Asoba is a virtual power plant and energy management company. Based in both San Rafael, California and Cape Town, South Africa, we have a vision of creating Africa’s premier clean energy network and an aim of achieving 99.999% grid reliability. The heart of our thesis is that even though there is a 120GW capacity opportunity for solar across Africa, the poor transmission infrastructure and system mismanagement by state utility companies necessitates the use of AI to ensure that commercial and industrial offtakers in particular have the electricity access they need to support economic development driven by clean energy.
Our thesis is based on the two core problems faced by governments across the continent:
- 1.Business-as-usual is outright failure of national grids to ensure reliable power or to make electricity a ubiquitous resource. As a result, nearly 80% of businesses across the continent experience significant power reliability issues, with just over 50% investing in onsite diesel generators as backup.
- 2.Failures by national grid operators and volatile fiscal/monetary policy from governments have discouraged traditional finance from investing in African infrastructure projects. Governments are unable to raise adequate financing on their own and generally rely on project sponsors to raise 100% of project capital. As a result, 90% of all proposed renewable energy projects fail to get built.
There is a clear linear relationship between GDP/capita and electricity consumption. ~70% of electricity consumption comes from industrial and commercial offtakers. For them, lack of electricity reliability means lack of economic output. For the local economy it means reduced formal employment opportunities and low ceilings on household income.

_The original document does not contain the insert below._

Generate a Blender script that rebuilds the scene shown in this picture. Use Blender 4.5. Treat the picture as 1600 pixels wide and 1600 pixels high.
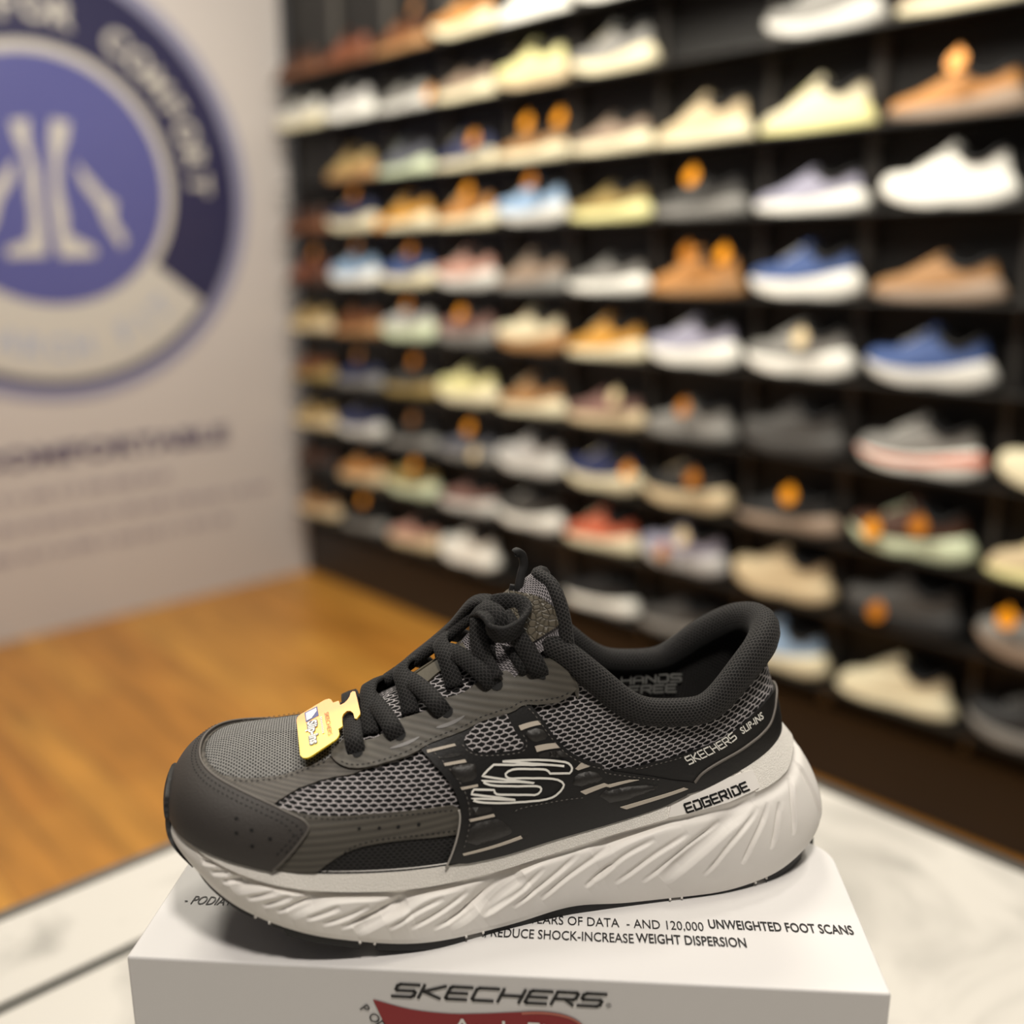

Our thesis is that the current crisis of financialization and the failure of zero-interest central banking across the West will drive major reallocation of liquidity towards real assets like renewable energy. And that this can have a transformational impact on the growth trajectory of developing world economies while simultaneously helping these areas address the impacts of climate change.
Further, AI presents us with an opportunity to gain greater control over limited electricity supply and ensure better alignment between demand and supply on an hour by hour basis. Even with intermittent sources like solar and wind. Batteries are the key element that will unlock this level of control.